_SET EXERCISE_
The line holding "except Exception: pass" is the last one to output; start at the first line of the data, keep every line in between exactly, and leave out pictures.

_STORED DATA_
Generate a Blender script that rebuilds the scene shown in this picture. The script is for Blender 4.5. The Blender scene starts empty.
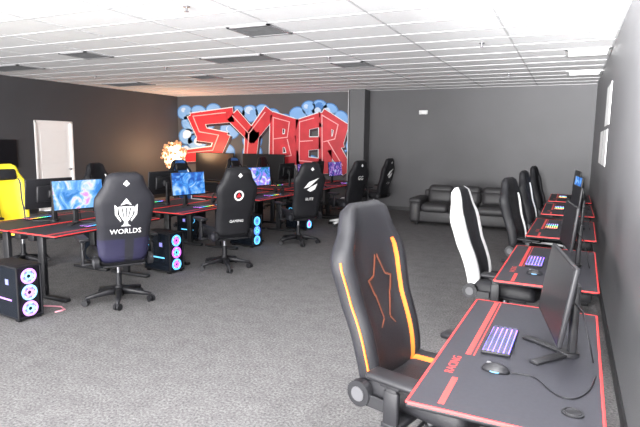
import bpy, bmesh, math, random
from mathutils import Matrix, Vector
random.seed(4)
S=bpy.context.scene
COL=S.collection
try: S.view_settings.view_transform='Standard'
except Exception: pass

# ---------------- materials ----------------
_m={}
def mat(name,col,rough=.5,metal=0,emis=None,es=0,noise=0,nscale=20,bump=0,bscale=200,spec=None):
    if name in _m: return _m[name]
    m=bpy.data.materials.new(name); m.use_nodes=True
    nt=m.node_tree; b=nt.nodes['Principled BSDF']
    b.inputs['Base Color'].default_value=(*col,1); b.inputs['Roughness'].default_value=rough
    b.inputs['Metallic'].default_value=metal
    if spec is not None: b.inputs['Specular IOR Level'].default_value=spec
    if emis: 
        b.inputs['Emission Color'].default_value=(*emis,1); b.inputs['Emission Strength'].default_value=es
    tc=nt.nodes.new('ShaderNodeTexCoord')
    n=nt.nodes.new('ShaderNodeTexNoise'); n.inputs['Scale'].default_value=nscale; n.inputs['Detail'].default_value=4
    nt.links.new(tc.outputs['Object'],n.inputs['Vector'])
    if noise:
        r=nt.nodes.new('ShaderNodeValToRGB')
        r.color_ramp.elements[0].position=.3; r.color_ramp.elements[1].position=.7
        r.color_ramp.elements[0].color=(*[c*(1-noise) for c in col],1)
        r.color_ramp.elements[1].color=(*[min(1,c*(1+noise)) for c in col],1)
        nt.links.new(n.outputs['Fac'],r.inputs['Fac']); nt.links.new(r.outputs['Color'],b.inputs['Base Color'])
    if bump:
        n2=nt.nodes.new('ShaderNodeTexNoise'); n2.inputs['Scale'].default_value=bscale
        nt.links.new(tc.outputs['Object'],n2.inputs['Vector'])
        bp=nt.nodes.new('ShaderNodeBump'); bp.inputs['Strength'].default_value=bump; bp.inputs['Distance'].default_value=.01
        nt.links.new(n2.outputs['Fac'],bp.inputs['Height']); nt.links.new(bp.outputs['Normal'],b.inputs['Normal'])
    _m[name]=m; return m

def ramp_emit(name,stops,scale=3,strength=2,tex='noise',axis=1,base=(0.01,0.01,0.01)):
    if name in _m: return _m[name]
    m=bpy.data.materials.new(name); m.use_nodes=True
    nt=m.node_tree; b=nt.nodes['Principled BSDF']; b.inputs['Base Color'].default_value=(*base,1); b.inputs['Roughness'].default_value=.25
    tc=nt.nodes.new('ShaderNodeTexCoord')
    r=nt.nodes.new('ShaderNodeValToRGB')
    while len(r.color_ramp.elements)<len(stops): r.color_ramp.elements.new(.5)
    for e,(p,c) in zip(r.color_ramp.elements,stops): e.position=p; e.color=(*c,1)
    if tex=='noise':
        n=nt.nodes.new('ShaderNodeTexNoise'); n.inputs['Scale'].default_value=scale; n.inputs['Detail'].default_value=5; n.inputs['Distortion'].default_value=1.5
        oi=nt.nodes.new('ShaderNodeObjectInfo'); sc=nt.nodes.new('ShaderNodeMath'); sc.operation='MULTIPLY'; sc.inputs[1].default_value=37
        nt.links.new(oi.outputs['Random'],sc.inputs[0])
        va=nt.nodes.new('ShaderNodeVectorMath'); va.operation='ADD'
        nt.links.new(tc.outputs['Object'],va.inputs[0]); nt.links.new(sc.outputs[0],va.inputs[1])
        nt.links.new(va.outputs[0],n.inputs['Vector']); nt.links.new(n.outputs['Fac'],r.inputs['Fac'])
    else:
        sx=nt.nodes.new('ShaderNodeSeparateXYZ'); nt.links.new(tc.outputs['Object'],sx.inputs[0])
        ma=nt.nodes.new('ShaderNodeMath'); ma.operation='MULTIPLY_ADD'; ma.inputs[1].default_value=scale; ma.inputs[2].default_value=.5
        nt.links.new(sx.outputs[axis],ma.inputs[0]); nt.links.new(ma.outputs[0],r.inputs['Fac'])
    nt.links.new(r.outputs['Color'],b.inputs['Emission Color']); b.inputs['Emission Strength'].default_value=strength
    _m[name]=m; return m

BLK=mat('black_plastic',(.011,.011,.013),.45,spec=.28)
BLK2=mat('black_metal',(.016,.016,.018),.42,.1,spec=.3)
CASE=mat('case_black',(.008,.008,.01),.5,spec=.2)
LEA=mat('black_leatherette',(.010,.010,.012),.5,bump=.2,bscale=300,spec=.26)
LEA2=mat('dark_leatherette',(.014,.014,.018),.5,bump=.2,bscale=300,spec=.26)
GLOWLEA=mat('glow_tinted_leatherette',(.014,.013,.034),.5,bump=.2,bscale=300,spec=.3)  # black leatherette with the PC's violet glow painted into its colour
WHL=mat('white_leatherette',(.45,.45,.45),.45,bump=.2,bscale=300)
YEL=mat('yellow_leatherette',(.78,.62,.02),.45,bump=.2,bscale=300)
ORG=mat('orange_piping',(.72,.13,.012),.55)
REDP=mat('red_piping',(.6,.02,.03),.5)
BLUL=mat('blue_leatherette',(.03,.12,.35),.45)
WHP=mat('white_print',(.75,.75,.75),.5)
GRP=mat('gray_print',(.05,.05,.055),.6)
CHR=mat('grey_steel',(.3,.3,.32),.3,.9)
DTOP=mat('desk_mat_black',(.02,.02,.026),.6,noise=.12,nscale=60,spec=.35)
RED=mat('red_stripe',(.7,.045,.04),.5)
REDG=mat('red_edge',(.75,.035,.035),.45,emis=(1,.05,.05),es=.08)
SCR=mat('screen_off',(.008,.008,.01),.3,spec=.35)
GLS=mat('tinted_glass',(.006,.008,.012),.12,spec=.3)
WPL=mat('white_plastic',(.75,.75,.75),.45)

# ---------------- builder ----------------
class B:
    def __init__(s): s.v=[];s.f=[];s.m=[];s.sm=[];s.mats=[];s.M=Matrix.Identity(4)
    def mi(s,m):
        if m not in s.mats: s.mats.append(m)
        return s.mats.index(m)
    def add(s,vs,fs,m,smooth=False):
        o=len(s.v); s.v+= [s.M@Vector(p) for p in vs]
        ml=m if isinstance(m,list) else None
        for k,f in enumerate(fs):
            s.f.append([o+i for i in f]); s.m.append(s.mi(ml[k] if ml else m)); s.sm.append(smooth)
    def box(s,c,d,m,bev=0,seg=2,R=None):
        bm=bmesh.new(); bmesh.ops.create_cube(bm,size=1)
        bmesh.ops.scale(bm,vec=d,verts=bm.verts)
        if bev: bmesh.ops.bevel(bm,geom=list(bm.edges)+list(bm.verts),offset=min(bev,min(d)*.49),segments=seg,profile=.5,affect='EDGES')
        M=Matrix.Translation(c)
        if R is not None: M=M@R
        bm.verts.ensure_lookup_table(); bm.verts.index_update()
        s.add([M@v.co for v in bm.verts],[[v.index for v in f.verts] for f in bm.faces],m,bool(bev) and seg>1)
        bm.free()
    def cyl(s,p0,p1,r0,m,r1=None,n=16):
        r1=r0 if r1 is None else r1
        p0=Vector(p0);p1=Vector(p1);a=(p1-p0).normalized()
        t=Vector((1,0,0)) if abs(a.x)<.9 else Vector((0,1,0))
        u=a.cross(t).normalized();w=a.cross(u)
        vs=[];
        for p,r in((p0,r0),(p1,r1)):
            for i in range(n):
                g=2*math.pi*i/n; vs.append(p+u*math.cos(g)*r+w*math.sin(g)*r)
        s.add(vs,[[i,(i+1)%n,n+(i+1)%n,n+i] for i in range(n)],m,True)
        s.add(vs,[list(range(n))[::-1],list(range(n,2*n))],m,False)
    def tube(s,pts,r,m,n=8):
        pts=[Vector(p) for p in pts]; rings=[]
        for i,p in enumerate(pts):
            a=(pts[min(i+1,len(pts)-1)]-pts[max(i-1,0)]).normalized()
            t=Vector((0,0,1)) if abs(a.z)<.9 else Vector((1,0,0))
            u=a.cross(t).normalized();w=a.cross(u)
            rings.append([p+u*math.cos(2*math.pi*k/n)*r+w*math.sin(2*math.pi*k/n)*r for k in range(n)])
        s.loft(rings,m)
    def loft(s,rings,m,cap=True,mf=None):
        n=len(rings[0]);vs=[p for r in rings for p in r];fs=[];ms=[]
        for i in range(len(rings)-1):
            for k in range(n):
                fs.append([i*n+k,i*n+(k+1)%n,(i+1)*n+(k+1)%n,(i+1)*n+k]); ms.append(mf(i,k) if mf else m)
        if cap:
            fs.append(list(range(n))[::-1]);ms.append(m); fs.append([(len(rings)-1)*n+k for k in range(n)]);ms.append(m)
        s.add(vs,fs,ms,True)
    def torus(s,c,ax,R,r,m,n=24,k=8):
        c=Vector(c);a=Vector(ax).normalized();t=Vector((0,0,1)) if abs(a.z)<.9 else Vector((1,0,0))
        u=a.cross(t).normalized();w=a.cross(u);vs=[];fs=[]
        for i in range(n):
            g=2*math.pi*i/n;d=u*math.cos(g)+w*math.sin(g)
            for j in range(k):
                h=2*math.pi*j/k; vs.append(c+d*(R+r*math.cos(h))+a*r*math.sin(h))
        for i in range(n):
            for j in range(k): fs.append([i*k+j,((i+1)%n)*k+j,((i+1)%n)*k+(j+1)%k,i*k+(j+1)%k])
        s.add(vs,fs,m,True)
    def prism(s,poly,fn,t,m):
        n=len(poly);vs=[fn(a,b,0) for a,b in poly]+[fn(a,b,t) for a,b in poly]
        s.add(vs,[[i,(i+1)%n,n+(i+1)%n,n+i] for i in range(n)]+[list(range(n))[::-1],list(range(n,2*n))],m)
    def ell(s,c,r,m,n=16,k=10,zcut=None):
        vs=[];fs=[]
        for i in range(k+1):
            th=math.pi*i/k
            for j in range(n):
                g=2*math.pi*j/n
                z=math.cos(th)*r[2]
                if zcut is not None: z=max(z,zcut)
                vs.append((c[0]+math.sin(th)*math.cos(g)*r[0],c[1]+math.sin(th)*math.sin(g)*r[1],c[2]+z))
        for i in range(k):
            for j in range(n): fs.append([i*n+j,i*n+(j+1)%n,(i+1)*n+(j+1)%n,(i+1)*n+j])
        s.add(vs,fs,m,True)
    def text(s,txt,size,fn,m,h=.001):
        cu=bpy.data.curves.new('t','FONT');cu.body=txt;cu.size=size;cu.align_x='CENTER';cu.extrude=0;cu.resolution_u=2
        o=bpy.data.objects.new('t',cu);COL.objects.link(o)
        bpy.context.view_layer.update()
        me=bpy.data.meshes.new_from_object(o)
        s.add([fn(v.co.x,v.co.y,h) for v in me.vertices],[list(p.vertices) for p in me.polygons],m)
        bpy.data.objects.remove(o);bpy.data.meshes.remove(me);bpy.data.curves.remove(cu)
    def mesh(s,name,recalc=True):
        me=bpy.data.meshes.new(name); me.from_pydata([tuple(v) for v in s.v],[],s.f)
        for m in s.mats: me.materials.append(m)
        for p,mi,sm in zip(me.polygons,s.m,s.sm): p.material_index=mi;p.use_smooth=sm
        bm=bmesh.new();bm.from_mesh(me)
        if recalc: bmesh.ops.recalc_face_normals(bm,faces=bm.faces)
        bm.to_mesh(me);bm.free();me.update();return me
def put(name,me,loc=(0,0,0),rz=0,sc=1):
    o=bpy.data.objects.new(name,me);o.location=loc;o.rotation_euler=(0,0,math.radians(rz));o.scale=(sc,)*3
    COL.objects.link(o);return o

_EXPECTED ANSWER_
Generate a Blender script that rebuilds the scene shown in this picture. The script is for Blender 4.5. The Blender scene starts empty.
import bpy, bmesh, math, random
from mathutils import Matrix, Vector
random.seed(4)
S=bpy.context.scene
COL=S.collection
try: S.view_settings.view_transform='Standard'
except Exception: pass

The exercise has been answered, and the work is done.